» **Work to complete**:
Print the entries below word for word; the pictures stay out of your copy.

» **Stored items**:
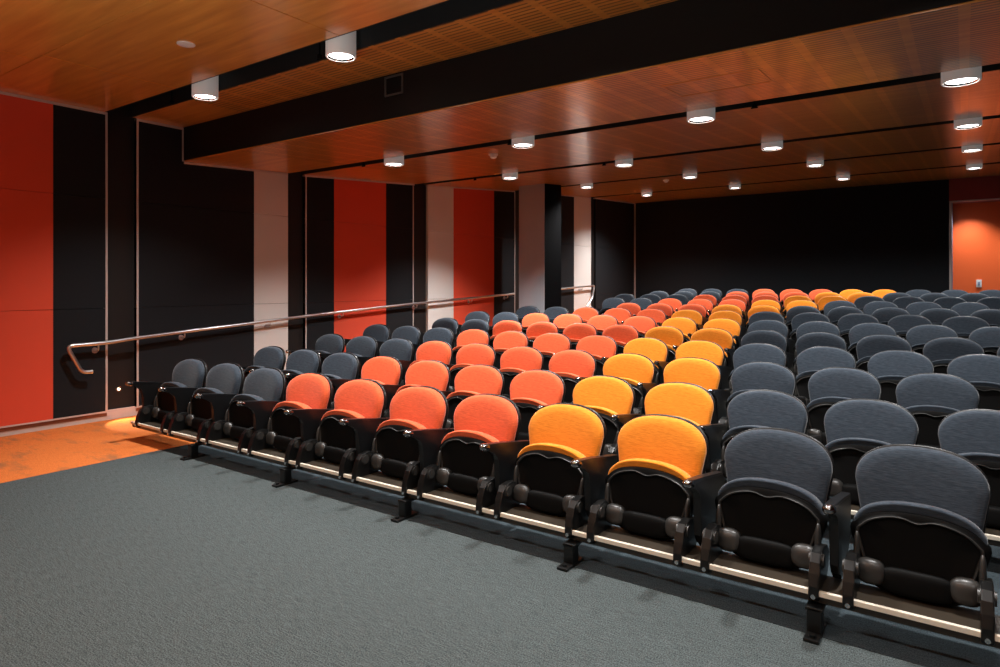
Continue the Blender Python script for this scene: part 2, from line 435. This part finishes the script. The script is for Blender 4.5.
for x, y, l in ((-4.78, 6.60, 'white smoke detector on the timber ceiling behind the second channel'), (-4.75, 12.3, 'small white smoke detector on the timber ceiling near the rear')):
    t = thing('smoke_detector', l, 'smoke detector', (x, y, ceil_z(y)), 'smoke detectors')
    link('mount', lathe(bmesh.new(), [(0, 0), (.06, 0), (.06, -.018), (.05, -.024), (0, -.024)]), M['white'], t, True, 40)
    link('sensor', lathe(bmesh.new(), [(.042, -.024), (.04, -.045), (.025, -.055), (0, -.055)]), M['white'], t, True, 50)
t = thing('bulkhead_vent', 'small square dark metal vent on the black bulkhead', 'vent', (-4.225, 4.31, 3.325))
bm = bmesh.new()
box(bm, -.115, .115, -.02, 0, .075, .09); box(bm, -.115, .115, -.02, 0, -.09, -.075); box(bm, -.115, -.098, -.02, 0, -.075, .075); box(bm, .098, .115, -.02, 0, -.075, .075)
link('vent_frame', bm, plain('dark_grey_metal', (.13, .145, .145), .35, metal=.6), t)
bm = bmesh.new()
for i in range(7):
    z = -.065 + i * .021
    prism(bm, [(-.016, z), (-.013, z + .003), (-.001, z + .014), (-.003, z + .011)], 'x', -.098, .098)
link('louvre', bm, M['shell'], t)

# ------------------------------------------------------------------ handrails and step lights
RX = XW + .09
def rail(pts, brackets, lab):
    t = thing('handrail', lab, 'handrail', (RX, pts[len(pts) // 2][1], pts[len(pts) // 2][2]), 'steel handrails on the left wall')
    o = Vector(t.location)
    link('rail', tube(bmesh.new(), [Vector(p) - o for p in rounded(pts, .07)], .021, 14), M['steel'], t, True, 60)
    for y, z in brackets:
        bm = bmesh.new()
        tube(bm, rounded([(XW + .002 - o.x, y - o.y, z - .075 - o.z), (RX - o.x, y - o.y, z - .075 - o.z), (RX - o.x, y - o.y, z - .015 - o.z)], .03), .008, 10)
        cyl(bm, (XW + .006 - o.x, y - o.y, z - .075 - o.z), 'x', .032, .012, 18)
        link('bracket', bm, M['steel'], t, True, 40)
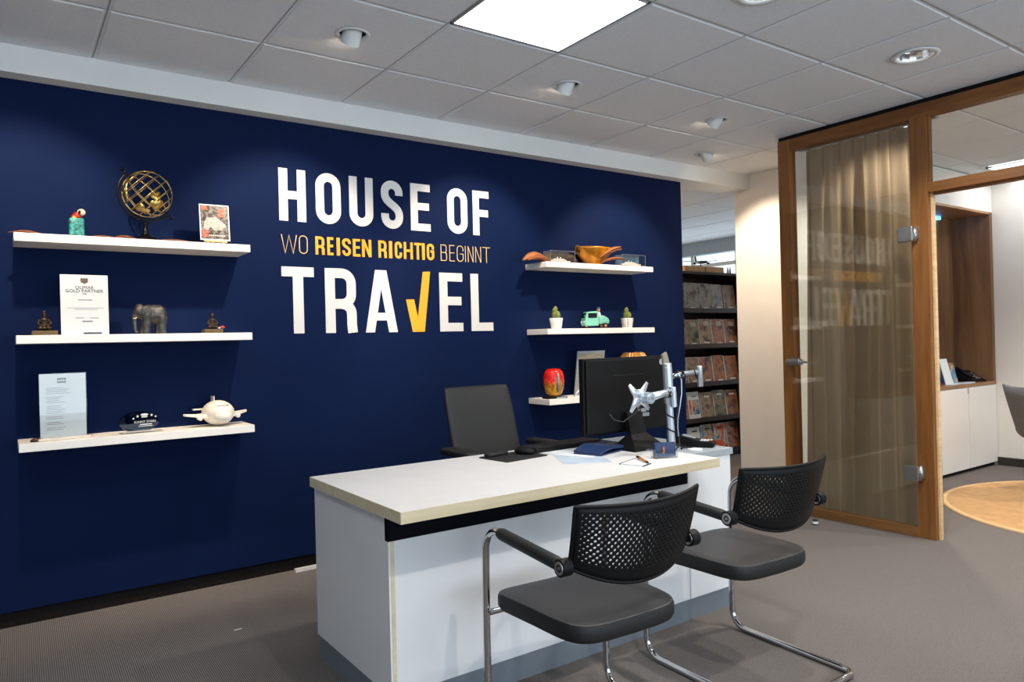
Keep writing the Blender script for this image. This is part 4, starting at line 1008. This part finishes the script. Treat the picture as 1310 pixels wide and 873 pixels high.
MB().lathe([(.0125, .275), (.0138, .277), (.0138, .372), (.012, .374)], 20, Matrix.Translation((.197, -.022, 0))).build('joint', M['alu'], a2, angle=.6)
mb = MB(); mb.tube([(.055 + .03 * math.sin(k * .9), -.022 + .014 * math.cos(k * 1.3), .345 + .016 * math.cos(k * .9)) for k in range(12)], .0035, 6); mb.build('cable', M['black_rubber'], t, smooth=True)
mb = MB(); mb.tube([(.15, -.03, .36), (.145, -.045, .335), (.155, -.04, .32), (.165, -.02, .34), (.10, .0, .33), (.065, .0, .25), (.04, .0, .14), (.04, -.01, .06), (.02, -.03, .02), (-.02, -.04, .006)], .0035, 6); mb.build('cable', M['black_rubber'], t, smooth=True)
mb = MB(); mb.tube([((.0215) * math.cos(a) , (.0215) * math.sin(a), .20 - .0105 * a) for a in [k * .45 - 2.0 for k in range(42)]], .0035, 6); mb.build('cable', M['black_rubber'], t, smooth=True)
mb = MB(); mb.tube([(.06, -.012, .36), (.058, -.03, .32), (.055, -.03, .26), (.035, -.03, .19), (.03, -.02, .14), (.036, -.01, .10), (.028, -.02, .06)], .003, 6); mb.build('cable', M['alu'], t, smooth=True)
mb = MB(); mb.tube([(-.06 + .02 * math.cos(k * .7), -.053 + .017 * math.sin(k * 1.5 + 1), .270 + .018 * math.cos(k * 1.5 + 1)) for k in range(10)], .0035, 6); mb.build('cable', M['black_rubber'], t, smooth=True)
pn = MB().prism([(-.012, .0), (.024, -.02), (.030, .03), (.006, .115), (-.022, .105)], -.006, .006).build('tilted_panel', M['taupe'], t)
pn.location = (.072, .075, .335); pn['label'] = 'thin grey-beige holder plate'
# cables and terminal on the side cabinet
o = MB().tube([(2.19, -1.69, .742), (2.215, -1.655, .742), (2.245, -1.70, .743), (2.225, -1.60, .745), (2.27, -1.58, .75), (2.25, -1.63, .752), (2.21, -1.60, .742), (2.28, -1.53, .742)], .0045, 6).build('cable_tangle', M['black_rubber'], None, smooth=True)
tag(o, 'tangle of black cables beside the monitor pole', 'cables')
o = MB().tube([(2.05, -1.60, .742), (2.075, -1.67, .745), (2.10, -1.70, .755), (2.125, -1.66, .765), (2.09, -1.62, .758), (2.06, -1.66, .75)], .004, 6).build('cable_tangle', mat('grey_cable', '#7A8796', .5), None, smooth=True)
tag(o, 'looped grey cable between monitor stand and card holder', 'cables')
o = MB().lathe([(.035, 0), (.033, .004), (.001, .005)], 20).build('round_coaster', M['paper'], None); o.location = (2.24, -1.725, .7363); tag(o, 'flat white round puck under the cables on the side cabinet', 'coaster')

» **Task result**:
Continue the Blender Python script for this scene: part 2, from line 435. This part finishes the script. The script is for Blender 4.5.
for x, y, l in ((-4.78, 6.60, 'white smoke detector on the timber ceiling behind the second channel'), (-4.75, 12.3, 'small white smoke detector on the timber ceiling near the rear')):
    t = thing('smoke_detector', l, 'smoke detector', (x, y, ceil_z(y)), 'smoke detectors')
    link('mount', lathe(bmesh.new(), [(0, 0), (.06, 0), (.06, -.018), (.05, -.024), (0, -.024)]), M['white'], t, True, 40)
    link('sensor', lathe(bmesh.new(), [(.042, -.024), (.04, -.045), (.025, -.055), (0, -.055)]), M['white'], t, True, 50)
t = thing('bulkhead_vent', 'small square dark metal vent on the black bulkhead', 'vent', (-4.225, 4.31, 3.325))
bm = bmesh.new()
box(bm, -.115, .115, -.02, 0, .075, .09); box(bm, -.115, .115, -.02, 0, -.09, -.075); box(bm, -.115, -.098, -.02, 0, -.075, .075); box(bm, .098, .115, -.02, 0, -.075, .075)
link('vent_frame', bm, plain('dark_grey_metal', (.13, .145, .145), .35, metal=.6), t)
bm = bmesh.new()
for i in range(7):
    z = -.065 + i * .021
    prism(bm, [(-.016, z), (-.013, z + .003), (-.001, z + .014), (-.003, z + .011)], 'x', -.098, .098)
link('louvre', bm, M['shell'], t)

# ------------------------------------------------------------------ handrails and step lights
RX = XW + .09
def rail(pts, brackets, lab):
    t = thing('handrail', lab, 'handrail', (RX, pts[len(pts) // 2][1], pts[len(pts) // 2][2]), 'steel handrails on the left wall')
    o = Vector(t.location)
    link('rail', tube(bmesh.new(), [Vector(p) - o for p in rounded(pts, .07)], .021, 14), M['steel'], t, True, 60)
    for y, z in brackets:
        bm = bmesh.new()
        tube(bm, rounded([(XW + .002 - o.x, y - o.y, z - .075 - o.z), (RX - o.x, y - o.y, z - .075 - o.z), (RX - o.x, y - o.y, z - .015 - o.z)], .03), .008, 10)
        cyl(bm, (XW + .006 - o.x, y - o.y, z - .075 - o.z), 'x', .032, .012, 18)
        link('bracket', bm, M['steel'], t, True, 40)
Keep writing the Blender script for this image. This is part 4, starting at line 1008. This part finishes the script. Treat the picture as 1310 pixels wide and 873 pixels high.
MB().lathe([(.0125, .275), (.0138, .277), (.0138, .372), (.012, .374)], 20, Matrix.Translation((.197, -.022, 0))).build('joint', M['alu'], a2, angle=.6)
mb = MB(); mb.tube([(.055 + .03 * math.sin(k * .9), -.022 + .014 * math.cos(k * 1.3), .345 + .016 * math.cos(k * .9)) for k in range(12)], .0035, 6); mb.build('cable', M['black_rubber'], t, smooth=True)
mb = MB(); mb.tube([(.15, -.03, .36), (.145, -.045, .335), (.155, -.04, .32), (.165, -.02, .34), (.10, .0, .33), (.065, .0, .25), (.04, .0, .14), (.04, -.01, .06), (.02, -.03, .02), (-.02, -.04, .006)], .0035, 6); mb.build('cable', M['black_rubber'], t, smooth=True)
mb = MB(); mb.tube([((.0215) * math.cos(a) , (.0215) * math.sin(a), .20 - .0105 * a) for a in [k * .45 - 2.0 for k in range(42)]], .0035, 6); mb.build('cable', M['black_rubber'], t, smooth=True)
mb = MB(); mb.tube([(.06, -.012, .36), (.058, -.03, .32), (.055, -.03, .26), (.035, -.03, .19), (.03, -.02, .14), (.036, -.01, .10), (.028, -.02, .06)], .003, 6); mb.build('cable', M['alu'], t, smooth=True)
mb = MB(); mb.tube([(-.06 + .02 * math.cos(k * .7), -.053 + .017 * math.sin(k * 1.5 + 1), .270 + .018 * math.cos(k * 1.5 + 1)) for k in range(10)], .0035, 6); mb.build('cable', M['black_rubber'], t, smooth=True)
pn = MB().prism([(-.012, .0), (.024, -.02), (.030, .03), (.006, .115), (-.022, .105)], -.006, .006).build('tilted_panel', M['taupe'], t)
pn.location = (.072, .075, .335); pn['label'] = 'thin grey-beige holder plate'
# cables and terminal on the side cabinet
o = MB().tube([(2.19, -1.69, .742), (2.215, -1.655, .742), (2.245, -1.70, .743), (2.225, -1.60, .745), (2.27, -1.58, .75), (2.25, -1.63, .752), (2.21, -1.60, .742), (2.28, -1.53, .742)], .0045, 6).build('cable_tangle', M['black_rubber'], None, smooth=True)
tag(o, 'tangle of black cables beside the monitor pole', 'cables')
o = MB().tube([(2.05, -1.60, .742), (2.075, -1.67, .745), (2.10, -1.70, .755), (2.125, -1.66, .765), (2.09, -1.62, .758), (2.06, -1.66, .75)], .004, 6).build('cable_tangle', mat('grey_cable', '#7A8796', .5), None, smooth=True)
tag(o, 'looped grey cable between monitor stand and card holder', 'cables')
o = MB().lathe([(.035, 0), (.033, .004), (.001, .005)], 20).build('round_coaster', M['paper'], None); o.location = (2.24, -1.725, .7363); tag(o, 'flat white round puck under the cables on the side cabinet', 'coaster')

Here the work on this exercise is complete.